The New Haven Register’s Mary O’Leary reports Cafero continues to try to extricate himself from the problems that come with being videotaped by the FBI investigating corruption in the General Assembly last year.
Corrections union bigwig Ray Soucy and two men from a roll-your-own tobacco shop visited Cafero’s capitol office in March in 2012. Soucy was engaged in an illegal effort to try to kill a bill that would negatively affect such tobacco shops by making illegal campaign contributions to lawmakers. Soucy tried to give Cafero a $5,000 “campaign contribution.” (To add a little cloak-and-dagger drama to the story, Soucy claims he left $5,000 in Cafero’s Capitol office refrigerator. Cafero calls that a lie and the FBI recording doesn’t show Soucy doing it.)
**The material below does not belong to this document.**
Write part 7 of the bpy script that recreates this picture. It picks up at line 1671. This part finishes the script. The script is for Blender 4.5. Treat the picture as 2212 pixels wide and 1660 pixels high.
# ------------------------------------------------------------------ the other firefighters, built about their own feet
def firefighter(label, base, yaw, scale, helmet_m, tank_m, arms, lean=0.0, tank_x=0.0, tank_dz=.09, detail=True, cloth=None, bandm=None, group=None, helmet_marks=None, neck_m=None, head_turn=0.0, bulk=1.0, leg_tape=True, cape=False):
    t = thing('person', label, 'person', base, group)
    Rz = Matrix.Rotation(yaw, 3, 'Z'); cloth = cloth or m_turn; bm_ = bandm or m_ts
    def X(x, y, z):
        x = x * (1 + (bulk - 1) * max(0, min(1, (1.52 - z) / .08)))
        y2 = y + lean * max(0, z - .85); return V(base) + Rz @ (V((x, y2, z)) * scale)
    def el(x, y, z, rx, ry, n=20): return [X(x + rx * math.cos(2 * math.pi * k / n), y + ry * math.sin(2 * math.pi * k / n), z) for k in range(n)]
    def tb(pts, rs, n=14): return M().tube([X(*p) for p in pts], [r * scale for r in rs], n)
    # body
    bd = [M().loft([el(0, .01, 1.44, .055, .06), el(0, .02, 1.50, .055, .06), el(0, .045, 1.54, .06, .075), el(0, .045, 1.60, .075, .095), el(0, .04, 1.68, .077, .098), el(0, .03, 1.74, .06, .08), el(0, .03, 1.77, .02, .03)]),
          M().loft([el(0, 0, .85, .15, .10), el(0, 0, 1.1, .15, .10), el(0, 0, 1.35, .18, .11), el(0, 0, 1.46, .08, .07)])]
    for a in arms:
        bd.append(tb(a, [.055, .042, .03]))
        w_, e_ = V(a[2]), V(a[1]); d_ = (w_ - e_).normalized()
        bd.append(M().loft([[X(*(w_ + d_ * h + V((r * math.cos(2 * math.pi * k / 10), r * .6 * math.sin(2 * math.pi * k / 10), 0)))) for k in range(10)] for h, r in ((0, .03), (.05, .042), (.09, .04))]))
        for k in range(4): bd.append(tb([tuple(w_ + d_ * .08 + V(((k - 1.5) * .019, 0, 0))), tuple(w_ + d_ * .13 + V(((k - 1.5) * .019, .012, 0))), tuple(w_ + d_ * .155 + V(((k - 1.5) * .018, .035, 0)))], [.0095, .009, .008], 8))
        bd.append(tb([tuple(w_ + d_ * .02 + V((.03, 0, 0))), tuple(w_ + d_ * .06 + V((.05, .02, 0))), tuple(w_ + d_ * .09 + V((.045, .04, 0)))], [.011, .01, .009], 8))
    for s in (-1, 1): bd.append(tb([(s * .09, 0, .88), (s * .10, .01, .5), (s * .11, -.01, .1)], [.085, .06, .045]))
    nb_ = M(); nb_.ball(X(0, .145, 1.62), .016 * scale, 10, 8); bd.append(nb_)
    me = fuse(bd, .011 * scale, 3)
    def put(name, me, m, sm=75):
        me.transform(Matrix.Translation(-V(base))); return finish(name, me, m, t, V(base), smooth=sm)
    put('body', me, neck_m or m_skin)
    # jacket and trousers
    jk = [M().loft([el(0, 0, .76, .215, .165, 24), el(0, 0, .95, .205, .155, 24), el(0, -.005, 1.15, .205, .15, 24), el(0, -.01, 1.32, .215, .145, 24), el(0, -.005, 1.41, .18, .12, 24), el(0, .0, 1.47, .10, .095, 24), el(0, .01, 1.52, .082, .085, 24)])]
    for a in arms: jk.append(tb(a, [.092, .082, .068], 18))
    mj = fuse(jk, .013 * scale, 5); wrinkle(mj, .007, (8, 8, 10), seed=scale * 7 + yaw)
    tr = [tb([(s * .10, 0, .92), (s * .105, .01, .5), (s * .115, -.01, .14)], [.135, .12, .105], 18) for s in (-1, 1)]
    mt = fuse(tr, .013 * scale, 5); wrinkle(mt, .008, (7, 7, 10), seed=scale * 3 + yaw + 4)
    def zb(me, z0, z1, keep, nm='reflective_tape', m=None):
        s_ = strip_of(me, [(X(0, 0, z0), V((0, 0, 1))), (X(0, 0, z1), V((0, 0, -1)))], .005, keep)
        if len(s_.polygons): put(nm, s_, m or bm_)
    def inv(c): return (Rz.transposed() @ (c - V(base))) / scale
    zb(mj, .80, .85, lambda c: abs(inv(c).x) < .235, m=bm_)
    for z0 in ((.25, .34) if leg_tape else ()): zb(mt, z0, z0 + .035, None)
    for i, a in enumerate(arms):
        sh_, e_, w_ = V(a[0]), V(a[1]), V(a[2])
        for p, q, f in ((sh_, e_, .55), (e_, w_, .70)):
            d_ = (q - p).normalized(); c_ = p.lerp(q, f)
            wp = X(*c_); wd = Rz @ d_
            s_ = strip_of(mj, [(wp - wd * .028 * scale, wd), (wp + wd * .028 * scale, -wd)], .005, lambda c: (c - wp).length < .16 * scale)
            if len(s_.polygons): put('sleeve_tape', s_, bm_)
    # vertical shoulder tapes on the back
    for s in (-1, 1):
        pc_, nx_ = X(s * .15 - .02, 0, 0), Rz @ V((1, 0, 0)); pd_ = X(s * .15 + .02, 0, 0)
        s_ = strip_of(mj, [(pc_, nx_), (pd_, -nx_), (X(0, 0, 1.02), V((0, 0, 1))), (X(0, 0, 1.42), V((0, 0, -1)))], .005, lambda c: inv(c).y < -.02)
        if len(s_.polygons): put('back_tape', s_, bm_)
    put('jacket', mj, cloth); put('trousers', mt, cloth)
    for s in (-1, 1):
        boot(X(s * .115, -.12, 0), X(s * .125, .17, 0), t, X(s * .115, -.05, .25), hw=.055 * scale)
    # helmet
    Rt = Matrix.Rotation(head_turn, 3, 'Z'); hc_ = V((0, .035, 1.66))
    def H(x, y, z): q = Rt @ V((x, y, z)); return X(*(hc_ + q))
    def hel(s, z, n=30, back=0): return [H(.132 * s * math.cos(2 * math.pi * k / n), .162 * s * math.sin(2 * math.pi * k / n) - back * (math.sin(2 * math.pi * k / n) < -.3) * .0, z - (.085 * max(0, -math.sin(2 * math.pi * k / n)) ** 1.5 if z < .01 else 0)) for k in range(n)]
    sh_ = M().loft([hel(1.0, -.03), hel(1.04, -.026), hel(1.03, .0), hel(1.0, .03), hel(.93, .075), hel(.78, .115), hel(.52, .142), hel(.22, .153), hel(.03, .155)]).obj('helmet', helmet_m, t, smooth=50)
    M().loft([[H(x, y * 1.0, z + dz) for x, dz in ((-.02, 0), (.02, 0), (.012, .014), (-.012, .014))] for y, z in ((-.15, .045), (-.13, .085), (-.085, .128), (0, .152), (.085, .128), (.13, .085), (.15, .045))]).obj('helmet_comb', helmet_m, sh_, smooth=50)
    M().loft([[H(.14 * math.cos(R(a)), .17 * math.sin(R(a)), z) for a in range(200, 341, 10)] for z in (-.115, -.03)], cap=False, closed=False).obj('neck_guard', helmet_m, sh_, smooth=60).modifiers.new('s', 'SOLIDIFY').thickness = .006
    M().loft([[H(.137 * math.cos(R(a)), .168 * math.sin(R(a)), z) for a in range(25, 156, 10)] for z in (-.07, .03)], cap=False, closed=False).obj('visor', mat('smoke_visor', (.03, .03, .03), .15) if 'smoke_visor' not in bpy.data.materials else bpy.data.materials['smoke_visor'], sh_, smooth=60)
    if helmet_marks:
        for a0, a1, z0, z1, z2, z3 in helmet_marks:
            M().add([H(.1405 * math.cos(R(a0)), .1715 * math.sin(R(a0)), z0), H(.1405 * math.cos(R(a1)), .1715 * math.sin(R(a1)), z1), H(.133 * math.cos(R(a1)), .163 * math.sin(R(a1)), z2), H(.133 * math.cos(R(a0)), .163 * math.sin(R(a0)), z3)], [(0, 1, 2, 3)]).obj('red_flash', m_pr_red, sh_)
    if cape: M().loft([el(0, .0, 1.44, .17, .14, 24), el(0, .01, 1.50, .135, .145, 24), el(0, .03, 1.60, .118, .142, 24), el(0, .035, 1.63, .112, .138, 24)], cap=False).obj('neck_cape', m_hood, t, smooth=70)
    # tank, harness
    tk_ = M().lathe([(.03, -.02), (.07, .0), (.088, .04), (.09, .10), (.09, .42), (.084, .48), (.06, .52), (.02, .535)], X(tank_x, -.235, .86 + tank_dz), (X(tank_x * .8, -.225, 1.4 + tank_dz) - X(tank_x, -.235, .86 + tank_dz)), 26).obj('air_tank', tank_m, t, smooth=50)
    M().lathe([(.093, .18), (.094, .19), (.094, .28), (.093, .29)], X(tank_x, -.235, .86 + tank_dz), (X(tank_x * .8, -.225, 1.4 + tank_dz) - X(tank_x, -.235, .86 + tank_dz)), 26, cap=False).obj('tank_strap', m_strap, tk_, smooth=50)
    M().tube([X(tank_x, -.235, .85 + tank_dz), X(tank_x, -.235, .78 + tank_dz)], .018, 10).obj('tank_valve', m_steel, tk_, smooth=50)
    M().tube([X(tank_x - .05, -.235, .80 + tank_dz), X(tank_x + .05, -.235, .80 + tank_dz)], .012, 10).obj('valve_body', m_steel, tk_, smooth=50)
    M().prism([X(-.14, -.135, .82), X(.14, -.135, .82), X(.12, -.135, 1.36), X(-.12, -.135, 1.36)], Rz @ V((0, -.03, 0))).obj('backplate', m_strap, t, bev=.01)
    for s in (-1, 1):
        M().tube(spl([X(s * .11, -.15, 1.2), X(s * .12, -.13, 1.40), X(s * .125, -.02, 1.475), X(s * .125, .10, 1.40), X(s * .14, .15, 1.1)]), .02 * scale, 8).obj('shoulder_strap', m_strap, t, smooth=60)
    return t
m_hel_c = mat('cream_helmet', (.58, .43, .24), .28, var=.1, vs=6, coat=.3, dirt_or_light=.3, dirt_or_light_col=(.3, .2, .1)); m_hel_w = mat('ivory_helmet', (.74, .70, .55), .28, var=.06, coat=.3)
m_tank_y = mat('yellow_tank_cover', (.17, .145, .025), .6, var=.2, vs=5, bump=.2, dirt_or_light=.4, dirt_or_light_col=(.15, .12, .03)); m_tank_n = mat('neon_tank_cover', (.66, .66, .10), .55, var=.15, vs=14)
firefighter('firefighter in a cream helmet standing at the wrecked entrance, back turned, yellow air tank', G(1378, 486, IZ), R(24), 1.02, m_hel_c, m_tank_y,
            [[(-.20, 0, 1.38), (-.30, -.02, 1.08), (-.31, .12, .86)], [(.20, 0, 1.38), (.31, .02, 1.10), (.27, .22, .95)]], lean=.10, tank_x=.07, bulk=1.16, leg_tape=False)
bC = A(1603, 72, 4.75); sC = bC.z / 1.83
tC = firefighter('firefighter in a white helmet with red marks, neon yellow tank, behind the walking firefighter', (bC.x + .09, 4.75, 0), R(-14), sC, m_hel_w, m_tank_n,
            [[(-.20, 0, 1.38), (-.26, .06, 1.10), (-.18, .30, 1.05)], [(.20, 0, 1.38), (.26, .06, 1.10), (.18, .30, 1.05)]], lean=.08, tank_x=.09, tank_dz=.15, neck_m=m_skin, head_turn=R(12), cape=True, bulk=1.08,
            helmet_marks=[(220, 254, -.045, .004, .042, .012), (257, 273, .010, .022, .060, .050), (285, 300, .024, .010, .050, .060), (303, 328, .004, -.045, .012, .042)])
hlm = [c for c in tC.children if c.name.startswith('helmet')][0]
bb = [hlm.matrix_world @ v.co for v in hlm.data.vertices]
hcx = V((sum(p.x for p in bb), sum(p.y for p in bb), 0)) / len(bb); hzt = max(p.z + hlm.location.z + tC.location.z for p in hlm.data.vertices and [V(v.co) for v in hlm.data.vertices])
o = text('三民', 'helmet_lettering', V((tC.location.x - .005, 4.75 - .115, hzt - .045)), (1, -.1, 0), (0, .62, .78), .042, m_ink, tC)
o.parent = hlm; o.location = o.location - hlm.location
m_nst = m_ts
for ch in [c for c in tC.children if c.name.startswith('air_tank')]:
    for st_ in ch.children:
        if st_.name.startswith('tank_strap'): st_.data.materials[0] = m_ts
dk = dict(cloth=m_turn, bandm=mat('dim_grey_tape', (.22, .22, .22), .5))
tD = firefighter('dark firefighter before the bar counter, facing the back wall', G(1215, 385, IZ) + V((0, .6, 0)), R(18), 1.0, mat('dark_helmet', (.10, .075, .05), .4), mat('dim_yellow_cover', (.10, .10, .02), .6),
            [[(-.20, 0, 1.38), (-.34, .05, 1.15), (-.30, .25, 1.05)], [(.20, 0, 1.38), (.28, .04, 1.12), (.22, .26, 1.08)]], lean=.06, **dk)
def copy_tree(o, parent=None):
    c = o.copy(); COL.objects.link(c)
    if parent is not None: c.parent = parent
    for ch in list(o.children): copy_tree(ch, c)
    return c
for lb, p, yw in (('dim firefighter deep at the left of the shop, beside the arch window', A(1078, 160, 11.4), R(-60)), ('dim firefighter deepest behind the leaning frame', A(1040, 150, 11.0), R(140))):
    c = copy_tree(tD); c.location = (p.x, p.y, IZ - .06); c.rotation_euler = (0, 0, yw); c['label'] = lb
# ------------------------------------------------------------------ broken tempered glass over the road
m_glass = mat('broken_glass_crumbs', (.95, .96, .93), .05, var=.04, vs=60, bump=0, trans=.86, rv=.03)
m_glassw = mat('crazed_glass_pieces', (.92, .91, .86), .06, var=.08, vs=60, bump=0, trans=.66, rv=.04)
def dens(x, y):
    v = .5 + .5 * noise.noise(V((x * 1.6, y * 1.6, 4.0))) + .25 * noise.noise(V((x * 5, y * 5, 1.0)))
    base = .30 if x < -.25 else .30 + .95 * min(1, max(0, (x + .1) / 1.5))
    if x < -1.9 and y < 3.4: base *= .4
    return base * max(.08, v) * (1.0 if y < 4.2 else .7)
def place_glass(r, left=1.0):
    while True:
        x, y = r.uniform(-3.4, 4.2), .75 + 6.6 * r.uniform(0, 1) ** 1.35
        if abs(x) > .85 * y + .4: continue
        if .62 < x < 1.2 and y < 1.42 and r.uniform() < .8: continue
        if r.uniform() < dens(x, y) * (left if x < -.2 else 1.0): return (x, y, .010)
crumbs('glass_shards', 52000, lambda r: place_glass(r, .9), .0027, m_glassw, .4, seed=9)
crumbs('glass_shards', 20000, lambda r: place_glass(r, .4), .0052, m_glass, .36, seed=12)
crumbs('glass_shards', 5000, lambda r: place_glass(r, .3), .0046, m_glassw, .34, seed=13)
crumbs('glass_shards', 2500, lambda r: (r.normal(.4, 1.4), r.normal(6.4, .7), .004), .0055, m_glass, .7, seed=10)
There are two strange things about Cafero’s story. First, he said when Soucy tried to make a $5,000 cash “contribution” to what Cafero claims he thought was to the House Republican Campaign Committee political action committee, he stopped him and told an aide to figure out how the sum could be contributed legally (Cafero later returned the money, donated in five $1,000 checks under other people’s names). The question remains: Why didn’t Cafero call the cops, the FBI or other law enforcement the minute Soucy tried to give him $5,000 in cash? Instead, he assigned an aide to make the money legal.